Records

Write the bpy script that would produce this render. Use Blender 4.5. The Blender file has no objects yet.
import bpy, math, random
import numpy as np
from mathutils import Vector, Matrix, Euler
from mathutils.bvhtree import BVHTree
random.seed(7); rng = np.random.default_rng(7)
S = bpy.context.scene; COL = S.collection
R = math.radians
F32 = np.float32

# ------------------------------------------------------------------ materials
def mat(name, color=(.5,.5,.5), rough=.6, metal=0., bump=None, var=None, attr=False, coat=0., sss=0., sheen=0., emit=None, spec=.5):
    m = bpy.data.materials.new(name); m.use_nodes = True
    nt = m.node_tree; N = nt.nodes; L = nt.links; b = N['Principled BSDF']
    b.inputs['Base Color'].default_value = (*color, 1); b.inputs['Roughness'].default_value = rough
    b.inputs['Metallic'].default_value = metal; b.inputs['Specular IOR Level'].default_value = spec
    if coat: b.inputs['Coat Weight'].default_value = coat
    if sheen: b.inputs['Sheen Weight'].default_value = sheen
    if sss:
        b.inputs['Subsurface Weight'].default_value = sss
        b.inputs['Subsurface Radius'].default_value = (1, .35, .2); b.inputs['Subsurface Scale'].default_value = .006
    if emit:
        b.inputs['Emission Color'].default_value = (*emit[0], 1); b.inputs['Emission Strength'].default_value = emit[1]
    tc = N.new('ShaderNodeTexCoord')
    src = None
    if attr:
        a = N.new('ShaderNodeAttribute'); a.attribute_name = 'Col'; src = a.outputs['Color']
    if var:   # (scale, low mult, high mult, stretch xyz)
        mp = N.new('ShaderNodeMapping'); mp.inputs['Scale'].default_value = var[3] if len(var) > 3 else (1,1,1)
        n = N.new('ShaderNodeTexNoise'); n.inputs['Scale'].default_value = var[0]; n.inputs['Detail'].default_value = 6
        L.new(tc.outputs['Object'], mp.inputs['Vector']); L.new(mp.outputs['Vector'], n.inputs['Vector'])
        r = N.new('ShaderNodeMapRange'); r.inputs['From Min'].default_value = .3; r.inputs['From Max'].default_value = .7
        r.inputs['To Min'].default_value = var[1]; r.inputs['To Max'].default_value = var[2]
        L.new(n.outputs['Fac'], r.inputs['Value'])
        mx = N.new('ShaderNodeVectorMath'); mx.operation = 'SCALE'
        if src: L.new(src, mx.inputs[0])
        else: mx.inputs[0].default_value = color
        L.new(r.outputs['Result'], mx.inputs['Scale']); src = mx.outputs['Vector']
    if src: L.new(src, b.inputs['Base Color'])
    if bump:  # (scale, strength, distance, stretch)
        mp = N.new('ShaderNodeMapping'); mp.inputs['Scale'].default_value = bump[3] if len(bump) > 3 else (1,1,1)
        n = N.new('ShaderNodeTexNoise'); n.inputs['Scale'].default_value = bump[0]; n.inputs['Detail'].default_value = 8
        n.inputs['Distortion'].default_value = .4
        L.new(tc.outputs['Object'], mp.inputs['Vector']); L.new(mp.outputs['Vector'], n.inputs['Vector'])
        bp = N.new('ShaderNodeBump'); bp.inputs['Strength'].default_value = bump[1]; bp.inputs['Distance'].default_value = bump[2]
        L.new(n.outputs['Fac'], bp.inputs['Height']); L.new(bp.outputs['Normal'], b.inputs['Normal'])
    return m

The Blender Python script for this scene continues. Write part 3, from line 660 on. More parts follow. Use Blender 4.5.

→ WORK TO DO:
Write the entries again, exactly as they stand.

→ OUTPUT:
Write the bpy script that would produce this render. Use Blender 4.5. The Blender file has no objects yet.
import bpy, math, random
import numpy as np
from mathutils import Vector, Matrix, Euler
from mathutils.bvhtree import BVHTree
random.seed(7); rng = np.random.default_rng(7)
S = bpy.context.scene; COL = S.collection
R = math.radians
F32 = np.float32

# ------------------------------------------------------------------ materials
def mat(name, color=(.5,.5,.5), rough=.6, metal=0., bump=None, var=None, attr=False, coat=0., sss=0., sheen=0., emit=None, spec=.5):
    m = bpy.data.materials.new(name); m.use_nodes = True
    nt = m.node_tree; N = nt.nodes; L = nt.links; b = N['Principled BSDF']
    b.inputs['Base Color'].default_value = (*color, 1); b.inputs['Roughness'].default_value = rough
    b.inputs['Metallic'].default_value = metal; b.inputs['Specular IOR Level'].default_value = spec
    if coat: b.inputs['Coat Weight'].default_value = coat
    if sheen: b.inputs['Sheen Weight'].default_value = sheen
    if sss:
        b.inputs['Subsurface Weight'].default_value = sss
        b.inputs['Subsurface Radius'].default_value = (1, .35, .2); b.inputs['Subsurface Scale'].default_value = .006
    if emit:
        b.inputs['Emission Color'].default_value = (*emit[0], 1); b.inputs['Emission Strength'].default_value = emit[1]
    tc = N.new('ShaderNodeTexCoord')
    src = None
    if attr:
        a = N.new('ShaderNodeAttribute'); a.attribute_name = 'Col'; src = a.outputs['Color']
    if var:   # (scale, low mult, high mult, stretch xyz)
        mp = N.new('ShaderNodeMapping'); mp.inputs['Scale'].default_value = var[3] if len(var) > 3 else (1,1,1)
        n = N.new('ShaderNodeTexNoise'); n.inputs['Scale'].default_value = var[0]; n.inputs['Detail'].default_value = 6
        L.new(tc.outputs['Object'], mp.inputs['Vector']); L.new(mp.outputs['Vector'], n.inputs['Vector'])
        r = N.new('ShaderNodeMapRange'); r.inputs['From Min'].default_value = .3; r.inputs['From Max'].default_value = .7
        r.inputs['To Min'].default_value = var[1]; r.inputs['To Max'].default_value = var[2]
        L.new(n.outputs['Fac'], r.inputs['Value'])
        mx = N.new('ShaderNodeVectorMath'); mx.operation = 'SCALE'
        if src: L.new(src, mx.inputs[0])
        else: mx.inputs[0].default_value = color
        L.new(r.outputs['Result'], mx.inputs['Scale']); src = mx.outputs['Vector']
    if src: L.new(src, b.inputs['Base Color'])
    if bump:  # (scale, strength, distance, stretch)
        mp = N.new('ShaderNodeMapping'); mp.inputs['Scale'].default_value = bump[3] if len(bump) > 3 else (1,1,1)
        n = N.new('ShaderNodeTexNoise'); n.inputs['Scale'].default_value = bump[0]; n.inputs['Detail'].default_value = 8
        n.inputs['Distortion'].default_value = .4
        L.new(tc.outputs['Object'], mp.inputs['Vector']); L.new(mp.outputs['Vector'], n.inputs['Vector'])
        bp = N.new('ShaderNodeBump'); bp.inputs['Strength'].default_value = bump[1]; bp.inputs['Distance'].default_value = bump[2]
        L.new(n.outputs['Fac'], bp.inputs['Height']); L.new(bp.outputs['Normal'], b.inputs['Normal'])
    return m

The Blender Python script for this scene continues. Write part 3, from line 660 on. More parts follow. Use Blender 4.5.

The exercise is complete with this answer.